Nonetheless, I was pretty happy to find that I would get to learn what happened to Frobisher, Ewing, etc. And I really appreciated the rhymes Mitchell found between each character's fate. Sonmi becomes a prophet and a martyr. Ewing vows to live a more moral life in spite of the discomfort and disapproval this means for him. Frobisher dies at his own hand, but manages a final act of creation. Luisa cheats a violent death and prevents an act of destruction. And so on. On the issue of suspense, I convinced myself at one point that I didn’t have to know what happens to these characters. But by the end of the book, I’d come to realize that, here at least, the endings mattered too.

Todd VanDerWerff: You've all touched on this to one degree or another, but what struck me the most while reading this novel is that the greatest amount of suspense I felt was whether David Mitchell would be able to pull all of this off. It's rather akin to going to see a guy juggle chainsaws lit afire with one puppy in the midst of all of it. You know enough of the world to realize that there's no way this guy would be performing this stunt if he wasn't 99.99 percent certain he'd be able to do it without harming himself or the puppy, but there's the morbid curiosity to see if he'll botch it in the end anyway. I felt roughly akin while reading this to the feeling I felt as some of the longer-running TV serials came to an end recently, where I felt as though the writers of Lost were the true protagonists of that show. When Ewing and Frobisher started pretty much stating the themes of Cloud Atlas up front, it should have bothered me, but it didn't. I felt as though Mitchell had earned himself a little spot to wave up at us and grin about how marvelous this trick he was pulling off was.

That said, the temptation of every trickster or every juggler is to pull aside random passersby and insist that they watch his latest show. I knew a kid in college who was a juggler and always fond of showing off his tricks, even when it was fairly clear that his audience just didn't care to see whatever his latest feat was. Mitchell has to avoid a similar fate here, and there are places where I almost set aside the book with a roll of my eyes, particularly when the Ewing section ended mid-sentence. (There's no way any writer ever will be able to top Samuel Delany's Dhalgren at that trick.) Unlike a lot of you, I did know where all of this was headed – oddly enough, I knew of it because of an article published on this very site that had gotten me interested in the book in the first place – so I had a rough idea that I would be returning to Luisa and Somni and the others. That made it easier to part with them at the moments of their peril.

If there's a section that could use more suspense, I guess, it's the Timothy Cavendish section, which I felt was a little labored at first before settling into a nice groove as Cavendish's journey grows more and more hellish the closer he gets to Hull. But Tasha is right that the payoff of his imprisonment is more than enough to make a good ending for the section, and I wasn't terribly excited to see him break out (although the section where he does was one of my favorites in the whole novel). At the same time, the literary comedy that Mitchell is aping here rarely needs heavy suspense, so maybe it's for the better that this section didn't end with Cavendish stumbling across a murder or something.

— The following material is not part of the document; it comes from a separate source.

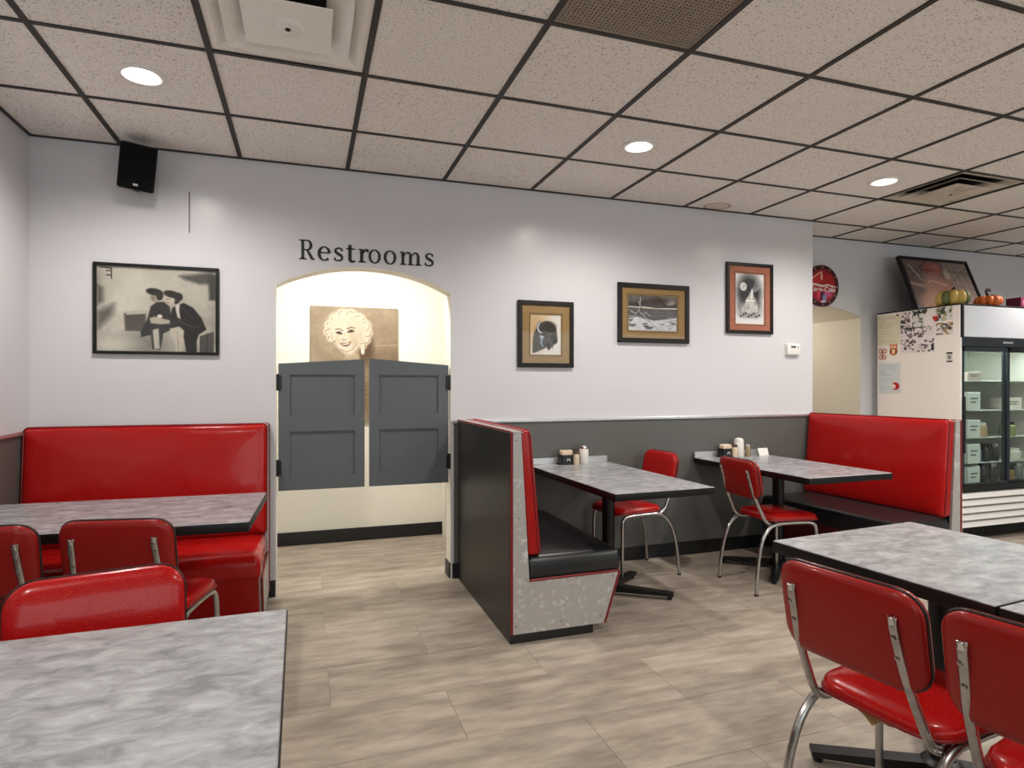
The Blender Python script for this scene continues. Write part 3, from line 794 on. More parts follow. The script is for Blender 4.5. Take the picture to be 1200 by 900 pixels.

In the end, the best thing about Cloud Atlas is that it proves that Mitchell is a masterful trickster and a masterful writer. He's terrific at coming up with the sorts of compulsive, page-turning narratives that would fly off the shelves on their own, but he's also good at wedding them to a larger purpose. "Luisa Rey" occasionally reads like a John Grisham ripoff (intentionally), but it's also concerned with the novel's wider thematic frameworks. The greatest trick Mitchell pulls and the one that left me in the greatest suspense was the fact that he was able to elevate each story to a level it might not have attained on its own through simple proximity to the others.

Emily Withrow: Like Keith, it took me awhile to get curious enough to start thumbing through the novel, checking out the remaining section heads. I'd happily done away with Adam Ewing, but at the end of "The First Luisa Rey Mystery," I fell victim to what Tasha describes above—that can't be the end, I thought. She can't just go careening over the edge of a bridge into the water. So the suspense there cracked any will power I had left. I flipped to the back of the book and saw that it ended with our old pal Adam Ewing.

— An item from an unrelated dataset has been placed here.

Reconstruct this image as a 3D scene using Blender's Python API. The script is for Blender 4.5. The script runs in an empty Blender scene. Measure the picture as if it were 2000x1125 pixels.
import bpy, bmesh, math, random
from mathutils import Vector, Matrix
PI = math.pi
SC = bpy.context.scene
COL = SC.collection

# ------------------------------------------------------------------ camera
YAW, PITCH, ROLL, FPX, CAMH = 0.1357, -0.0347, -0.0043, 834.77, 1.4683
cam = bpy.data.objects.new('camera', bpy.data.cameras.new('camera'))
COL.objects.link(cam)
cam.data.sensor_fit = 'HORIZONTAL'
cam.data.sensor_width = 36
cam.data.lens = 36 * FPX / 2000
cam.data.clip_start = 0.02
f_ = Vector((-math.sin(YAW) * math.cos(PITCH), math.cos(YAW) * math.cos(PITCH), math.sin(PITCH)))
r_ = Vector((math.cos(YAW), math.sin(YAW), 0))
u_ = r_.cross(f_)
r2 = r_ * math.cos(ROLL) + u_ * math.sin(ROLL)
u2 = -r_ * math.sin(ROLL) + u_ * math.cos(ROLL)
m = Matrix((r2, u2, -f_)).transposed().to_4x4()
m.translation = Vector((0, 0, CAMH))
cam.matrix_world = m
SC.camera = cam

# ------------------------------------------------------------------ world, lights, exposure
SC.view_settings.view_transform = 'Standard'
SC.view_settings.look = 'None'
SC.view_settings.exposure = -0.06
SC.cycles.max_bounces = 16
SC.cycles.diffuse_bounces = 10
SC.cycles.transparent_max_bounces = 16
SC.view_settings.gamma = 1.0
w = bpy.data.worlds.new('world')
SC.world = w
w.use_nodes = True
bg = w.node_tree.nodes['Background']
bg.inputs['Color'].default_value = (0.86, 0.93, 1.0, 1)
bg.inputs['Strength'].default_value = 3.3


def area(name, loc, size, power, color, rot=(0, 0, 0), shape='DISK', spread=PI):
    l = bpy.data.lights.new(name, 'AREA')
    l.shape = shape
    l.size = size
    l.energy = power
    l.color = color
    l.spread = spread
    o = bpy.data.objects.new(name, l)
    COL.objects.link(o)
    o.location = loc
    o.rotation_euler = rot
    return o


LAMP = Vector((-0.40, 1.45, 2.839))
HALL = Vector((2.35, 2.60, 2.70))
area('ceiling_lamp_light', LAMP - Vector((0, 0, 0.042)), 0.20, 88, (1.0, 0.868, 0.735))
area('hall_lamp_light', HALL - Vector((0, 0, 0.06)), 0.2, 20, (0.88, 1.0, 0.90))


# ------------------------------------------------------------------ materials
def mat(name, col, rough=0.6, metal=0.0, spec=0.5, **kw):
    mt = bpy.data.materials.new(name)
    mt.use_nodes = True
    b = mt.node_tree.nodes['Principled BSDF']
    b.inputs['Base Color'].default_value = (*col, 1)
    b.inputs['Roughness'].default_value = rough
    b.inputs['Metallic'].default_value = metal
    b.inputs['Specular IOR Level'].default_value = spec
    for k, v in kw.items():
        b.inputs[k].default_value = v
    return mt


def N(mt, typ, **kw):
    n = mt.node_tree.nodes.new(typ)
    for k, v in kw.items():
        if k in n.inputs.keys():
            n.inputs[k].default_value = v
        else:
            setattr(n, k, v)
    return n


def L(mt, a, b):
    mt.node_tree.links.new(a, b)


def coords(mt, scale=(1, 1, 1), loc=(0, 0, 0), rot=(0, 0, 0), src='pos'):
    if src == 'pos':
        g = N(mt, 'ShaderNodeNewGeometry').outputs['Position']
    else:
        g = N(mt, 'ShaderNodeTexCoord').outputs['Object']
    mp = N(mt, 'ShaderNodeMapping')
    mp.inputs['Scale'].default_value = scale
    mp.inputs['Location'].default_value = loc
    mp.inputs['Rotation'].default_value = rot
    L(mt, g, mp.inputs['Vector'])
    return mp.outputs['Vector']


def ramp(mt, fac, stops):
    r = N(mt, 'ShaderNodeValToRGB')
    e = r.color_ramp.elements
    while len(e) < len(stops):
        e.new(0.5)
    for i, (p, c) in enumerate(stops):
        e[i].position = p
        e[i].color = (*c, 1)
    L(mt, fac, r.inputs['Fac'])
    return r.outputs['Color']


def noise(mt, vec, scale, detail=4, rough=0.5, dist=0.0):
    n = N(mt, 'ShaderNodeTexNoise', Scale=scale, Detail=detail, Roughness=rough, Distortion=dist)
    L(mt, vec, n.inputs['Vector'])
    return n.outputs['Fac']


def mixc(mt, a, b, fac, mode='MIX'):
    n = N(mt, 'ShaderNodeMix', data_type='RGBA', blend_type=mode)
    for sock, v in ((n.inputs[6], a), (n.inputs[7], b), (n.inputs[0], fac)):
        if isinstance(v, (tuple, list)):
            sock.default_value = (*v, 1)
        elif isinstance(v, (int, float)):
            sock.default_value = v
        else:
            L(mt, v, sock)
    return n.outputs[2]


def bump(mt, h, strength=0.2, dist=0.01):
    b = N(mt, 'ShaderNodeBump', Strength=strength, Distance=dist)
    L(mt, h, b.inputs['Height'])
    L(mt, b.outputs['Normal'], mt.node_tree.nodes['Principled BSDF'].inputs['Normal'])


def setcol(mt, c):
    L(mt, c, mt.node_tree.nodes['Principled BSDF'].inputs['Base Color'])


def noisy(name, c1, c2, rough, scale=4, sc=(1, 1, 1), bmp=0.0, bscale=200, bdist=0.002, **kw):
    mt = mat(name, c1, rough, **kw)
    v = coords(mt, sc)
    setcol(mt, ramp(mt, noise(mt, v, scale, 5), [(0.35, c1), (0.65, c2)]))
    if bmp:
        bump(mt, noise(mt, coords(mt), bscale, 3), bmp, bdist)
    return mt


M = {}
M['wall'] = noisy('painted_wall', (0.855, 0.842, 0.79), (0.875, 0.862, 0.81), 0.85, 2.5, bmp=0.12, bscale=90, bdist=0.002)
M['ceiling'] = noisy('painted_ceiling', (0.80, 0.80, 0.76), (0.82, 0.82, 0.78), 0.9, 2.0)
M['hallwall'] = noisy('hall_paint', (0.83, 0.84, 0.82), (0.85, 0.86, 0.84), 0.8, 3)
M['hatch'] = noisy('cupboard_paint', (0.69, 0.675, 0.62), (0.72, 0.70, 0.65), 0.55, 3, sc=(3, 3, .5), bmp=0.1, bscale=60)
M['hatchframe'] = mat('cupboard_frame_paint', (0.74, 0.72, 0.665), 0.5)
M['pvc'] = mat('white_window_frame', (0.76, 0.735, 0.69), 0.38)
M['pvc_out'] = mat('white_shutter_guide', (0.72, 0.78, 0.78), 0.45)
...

The suspension of these stories did create an effective level of suspense, though that suspense is somewhat intangible if you're not sure there's a conclusion. I admired, to the point where I spoiled it for myself, the guts of that interrupted and unfinished narrative. The frustration of those interruptions, though, were quickly forgotten by the time the next chapter picked up, when we had to brush off quickly the world of the previous story to jump into the new one. It was like flipping a channel at a commercial break, then getting so sucked in that you forget the cliffhanger of the previous show.

In the end, that's what was difficult for me. As enthralled as I was with the stories the first time around, that literal suspension created so much space and wonder between the first and second parts of each story that I had a much harder time jumping back into things in the last half of the book. (Trying to remember minor characters, I had to retrace my steps a few times. I couldn't remember that Tilda was Ewing's wife, for example.) So while the new voices and settings thrilled me during the lead up, everything after "Sloosha's Crossing" felt like settling in to a nice, neat package. I always enjoy the few moments after I close a book with a satisfying ending. Here, I did it several times over. Strange, but ultimately satisfying.